%%

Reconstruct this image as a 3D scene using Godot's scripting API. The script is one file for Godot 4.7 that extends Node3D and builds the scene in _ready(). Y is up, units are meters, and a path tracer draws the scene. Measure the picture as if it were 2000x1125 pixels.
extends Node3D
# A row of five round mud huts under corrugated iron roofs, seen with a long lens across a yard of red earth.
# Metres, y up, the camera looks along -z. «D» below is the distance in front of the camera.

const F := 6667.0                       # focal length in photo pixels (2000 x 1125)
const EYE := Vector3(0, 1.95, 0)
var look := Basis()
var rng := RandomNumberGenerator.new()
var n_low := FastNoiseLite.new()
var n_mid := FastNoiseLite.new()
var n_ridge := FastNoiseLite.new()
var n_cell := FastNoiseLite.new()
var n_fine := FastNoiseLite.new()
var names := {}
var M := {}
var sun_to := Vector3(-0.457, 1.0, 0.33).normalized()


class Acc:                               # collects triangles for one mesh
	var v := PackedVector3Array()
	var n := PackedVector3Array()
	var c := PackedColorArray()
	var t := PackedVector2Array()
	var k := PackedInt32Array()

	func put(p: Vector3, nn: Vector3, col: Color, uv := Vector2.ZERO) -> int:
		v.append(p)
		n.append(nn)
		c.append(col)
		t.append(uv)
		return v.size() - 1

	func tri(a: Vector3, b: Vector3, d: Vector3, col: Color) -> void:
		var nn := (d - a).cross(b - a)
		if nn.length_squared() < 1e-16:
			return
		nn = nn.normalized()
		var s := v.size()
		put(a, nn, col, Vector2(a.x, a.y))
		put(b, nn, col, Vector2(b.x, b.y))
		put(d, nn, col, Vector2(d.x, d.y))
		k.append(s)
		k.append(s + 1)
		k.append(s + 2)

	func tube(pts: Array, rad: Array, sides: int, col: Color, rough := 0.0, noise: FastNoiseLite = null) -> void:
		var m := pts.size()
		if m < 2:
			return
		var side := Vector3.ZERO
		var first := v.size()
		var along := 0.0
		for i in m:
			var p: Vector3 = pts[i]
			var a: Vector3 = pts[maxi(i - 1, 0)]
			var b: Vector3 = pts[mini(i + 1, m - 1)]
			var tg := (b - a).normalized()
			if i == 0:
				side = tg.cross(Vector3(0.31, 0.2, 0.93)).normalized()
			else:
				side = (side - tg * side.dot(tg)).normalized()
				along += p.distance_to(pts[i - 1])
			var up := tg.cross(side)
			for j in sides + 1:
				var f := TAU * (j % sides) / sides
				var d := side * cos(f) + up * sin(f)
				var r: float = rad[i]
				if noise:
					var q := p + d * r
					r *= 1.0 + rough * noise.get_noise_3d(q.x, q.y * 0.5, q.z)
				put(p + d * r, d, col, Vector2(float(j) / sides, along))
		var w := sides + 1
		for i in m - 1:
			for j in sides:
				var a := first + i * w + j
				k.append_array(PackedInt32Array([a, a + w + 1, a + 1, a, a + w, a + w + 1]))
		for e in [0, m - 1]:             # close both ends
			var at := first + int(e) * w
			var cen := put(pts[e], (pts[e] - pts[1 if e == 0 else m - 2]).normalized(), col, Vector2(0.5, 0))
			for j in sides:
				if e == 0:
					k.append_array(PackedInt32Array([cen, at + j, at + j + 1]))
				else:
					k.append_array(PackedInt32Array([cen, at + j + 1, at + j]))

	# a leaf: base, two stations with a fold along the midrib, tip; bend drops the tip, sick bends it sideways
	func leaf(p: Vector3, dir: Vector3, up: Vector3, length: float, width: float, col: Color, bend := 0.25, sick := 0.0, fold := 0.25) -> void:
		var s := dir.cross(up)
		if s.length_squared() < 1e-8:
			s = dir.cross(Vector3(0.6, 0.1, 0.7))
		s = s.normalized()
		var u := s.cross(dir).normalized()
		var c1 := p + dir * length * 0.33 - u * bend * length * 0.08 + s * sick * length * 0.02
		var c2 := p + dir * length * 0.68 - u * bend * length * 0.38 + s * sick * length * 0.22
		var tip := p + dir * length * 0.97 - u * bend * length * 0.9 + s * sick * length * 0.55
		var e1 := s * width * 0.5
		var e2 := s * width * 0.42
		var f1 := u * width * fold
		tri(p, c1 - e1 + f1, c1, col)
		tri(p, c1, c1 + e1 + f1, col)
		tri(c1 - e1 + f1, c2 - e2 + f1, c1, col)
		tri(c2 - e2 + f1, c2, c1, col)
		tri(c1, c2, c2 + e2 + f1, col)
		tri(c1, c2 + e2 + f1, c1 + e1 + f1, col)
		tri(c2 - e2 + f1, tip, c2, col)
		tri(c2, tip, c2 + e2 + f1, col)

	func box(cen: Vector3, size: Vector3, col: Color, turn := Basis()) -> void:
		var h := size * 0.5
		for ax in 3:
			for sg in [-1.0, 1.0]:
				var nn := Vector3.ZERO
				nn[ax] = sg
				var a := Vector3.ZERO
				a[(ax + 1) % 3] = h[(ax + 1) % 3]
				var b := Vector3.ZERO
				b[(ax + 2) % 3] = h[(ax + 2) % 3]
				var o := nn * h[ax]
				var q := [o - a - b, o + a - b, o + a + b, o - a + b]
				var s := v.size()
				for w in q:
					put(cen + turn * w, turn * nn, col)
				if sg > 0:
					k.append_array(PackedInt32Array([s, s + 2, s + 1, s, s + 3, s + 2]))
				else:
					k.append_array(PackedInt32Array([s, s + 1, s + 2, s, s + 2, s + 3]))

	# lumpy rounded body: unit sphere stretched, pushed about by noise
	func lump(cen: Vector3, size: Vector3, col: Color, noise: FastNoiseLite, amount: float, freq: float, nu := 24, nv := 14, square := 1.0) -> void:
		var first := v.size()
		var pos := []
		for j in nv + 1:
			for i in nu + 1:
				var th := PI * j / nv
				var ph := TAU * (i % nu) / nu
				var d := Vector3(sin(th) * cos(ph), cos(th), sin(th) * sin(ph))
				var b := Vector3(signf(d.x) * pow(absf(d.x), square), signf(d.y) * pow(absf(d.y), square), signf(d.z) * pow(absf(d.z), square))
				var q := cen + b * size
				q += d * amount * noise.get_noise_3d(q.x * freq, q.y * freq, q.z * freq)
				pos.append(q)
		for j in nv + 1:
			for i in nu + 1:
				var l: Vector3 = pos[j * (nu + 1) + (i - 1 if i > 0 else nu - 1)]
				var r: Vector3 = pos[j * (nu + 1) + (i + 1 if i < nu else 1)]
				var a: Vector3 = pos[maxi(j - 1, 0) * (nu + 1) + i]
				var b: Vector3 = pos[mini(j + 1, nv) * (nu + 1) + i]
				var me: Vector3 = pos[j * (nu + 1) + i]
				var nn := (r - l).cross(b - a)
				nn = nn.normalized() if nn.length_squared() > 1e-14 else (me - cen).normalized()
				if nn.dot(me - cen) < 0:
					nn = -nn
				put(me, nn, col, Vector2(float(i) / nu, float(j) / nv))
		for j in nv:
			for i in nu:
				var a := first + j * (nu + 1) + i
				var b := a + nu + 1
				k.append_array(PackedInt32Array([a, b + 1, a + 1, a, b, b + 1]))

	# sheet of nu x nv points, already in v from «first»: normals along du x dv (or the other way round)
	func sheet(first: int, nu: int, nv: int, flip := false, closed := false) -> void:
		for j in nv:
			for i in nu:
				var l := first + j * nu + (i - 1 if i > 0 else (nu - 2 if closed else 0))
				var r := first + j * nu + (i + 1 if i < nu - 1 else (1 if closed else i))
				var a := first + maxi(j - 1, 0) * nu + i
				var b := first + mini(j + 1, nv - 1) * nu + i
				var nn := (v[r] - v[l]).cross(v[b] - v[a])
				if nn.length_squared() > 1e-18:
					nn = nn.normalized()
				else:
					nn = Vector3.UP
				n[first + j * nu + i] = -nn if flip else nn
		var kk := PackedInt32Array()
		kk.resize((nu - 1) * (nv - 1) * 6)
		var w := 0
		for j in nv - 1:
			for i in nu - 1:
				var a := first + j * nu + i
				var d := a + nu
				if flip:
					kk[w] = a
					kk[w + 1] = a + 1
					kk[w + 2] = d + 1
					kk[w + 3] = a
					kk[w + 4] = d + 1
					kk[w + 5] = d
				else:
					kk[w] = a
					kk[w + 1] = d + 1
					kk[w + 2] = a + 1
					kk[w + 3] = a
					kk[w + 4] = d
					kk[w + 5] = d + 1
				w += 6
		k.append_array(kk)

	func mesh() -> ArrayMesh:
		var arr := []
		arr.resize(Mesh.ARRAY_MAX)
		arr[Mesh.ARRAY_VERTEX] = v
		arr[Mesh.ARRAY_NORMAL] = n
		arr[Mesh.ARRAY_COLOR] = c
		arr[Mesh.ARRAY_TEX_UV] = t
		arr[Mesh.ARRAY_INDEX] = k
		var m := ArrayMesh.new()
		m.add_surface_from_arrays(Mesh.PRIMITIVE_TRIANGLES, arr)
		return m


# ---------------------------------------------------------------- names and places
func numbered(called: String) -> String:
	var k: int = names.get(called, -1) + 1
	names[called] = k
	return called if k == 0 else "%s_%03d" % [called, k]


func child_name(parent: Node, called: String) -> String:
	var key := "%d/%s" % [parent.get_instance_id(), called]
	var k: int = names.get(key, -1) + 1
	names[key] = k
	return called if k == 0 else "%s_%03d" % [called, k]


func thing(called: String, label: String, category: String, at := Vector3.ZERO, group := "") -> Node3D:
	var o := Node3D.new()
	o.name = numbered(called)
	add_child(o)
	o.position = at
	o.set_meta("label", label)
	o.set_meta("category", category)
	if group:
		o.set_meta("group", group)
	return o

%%

■ **TASK BRIEF**: Up to and including the line with "# Metres, y", repeat the data exactly, starting from its first line; nothing else belongs in the response.

■ **FULL RESPONSE**:
Reconstruct this image as a 3D scene using Godot's scripting API. The script is one file for Godot 4.7 that extends Node3D and builds the scene in _ready(). Y is up, units are meters, and a path tracer draws the scene. Measure the picture as if it were 2000x1125 pixels.
extends Node3D
# A row of five round mud huts under corrugated iron roofs, seen with a long lens across a yard of red earth.
# Metres, y up, the camera looks along -z. «D» below is the distance in front of the camera.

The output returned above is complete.